Mosiah 20:11; Alma 43:44. Dragons

Mosiah 20:11; Alma 43:44. Dragons

Two Book of Mormon passages speak of soldiers fighting “like dragons” (Mosiah 20:11; Alma 43:44). Since the dragon is a mythological beast, why is this term used in a book that purports to be an historical record?

Book of Mormon RussianThe term “dragon” appears 47 times in the King James version (KJV) of the Bible.[i]Of these, 34 are in nine books of the Old Testament and are translations of the Hebrew word tannin. In the prophecies of Jeremiah, a contemporary of Lehi and Nephi, it probably refers to jackals, while other passages suggest that it denotes a poisonous serpent (in Deuteronomy 32:33, it parallels “asps”). In still others, it may refer to the crocodile, and is mentioned in connection with water (Psalm 74:13; Isaiah 27:1).

Sometimes, “biblical references to the dragon can be regarded as symbolic-that is, the writer using the dragon in a fictional way. These references are a kind of shorthand evocation of the evil forces of the cosmos that are in conflict with man.”[ii] This may be the context of Mosiah 20:11, where the Nephites are unjustly attacked by a superior Lamanite force. The Nephites, who are fighting for their wives, children, and very existence are said to fight like “dragons.” Some Mesoamerican myths portrayed the earth as resting upon a gigantic reptilian monster, representative of the forces of chaos.

It is possible, of course, that, like the Bible, the Book of Mormon uses the term “dragon” to denote crocodilians, the largest extant reptiles. Several species of the crocodile, the alligator, and the caiman, are known in the Americas, and modern English speakers have used the term “dragon” to denote the ten-foot-long monitor lizards first discovered on the island of Komodo in Indonesia.

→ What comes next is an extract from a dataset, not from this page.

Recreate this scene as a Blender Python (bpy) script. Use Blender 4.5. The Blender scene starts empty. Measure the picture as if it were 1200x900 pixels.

The medieval Jewish text known as the Zohar describes soldiers from the land of Ammon, which bordered ancient Israel on the east, being separated from them only by the Jordan river. Zohar Exodus 107a explains, “For on every Ammonite sword was engraved a crooked serpent, the image of a dragon, which was their god.”[iii]In Lehi’s day, the Ammonites came to fight against Jehoiakim king of Judah (2 Kings 24:1-2). This event took place about 609 BC, not long before Lehi’s family left Jerusalem, and it is not inconceivable that the idiom of fighting like dragons may have been adopted because of the Ammonite participation in the invasion of Judah.


[i] In the original (1611) edition of the KJV, the term also appeared twice in the section known as the Apocrypha (2 Esdras 15:29, 31).

[ii] Roy Pinney, The Animals in the Bible (Philadelphia and New York: Chilton Books, 1964), 201.

[iii] Harry Sperling et al., The Zohar (New York: The Rebecca Bennet Publications, 1958), 3:325. The dragon is identified with the crooked serpent in Isaiah 27:1.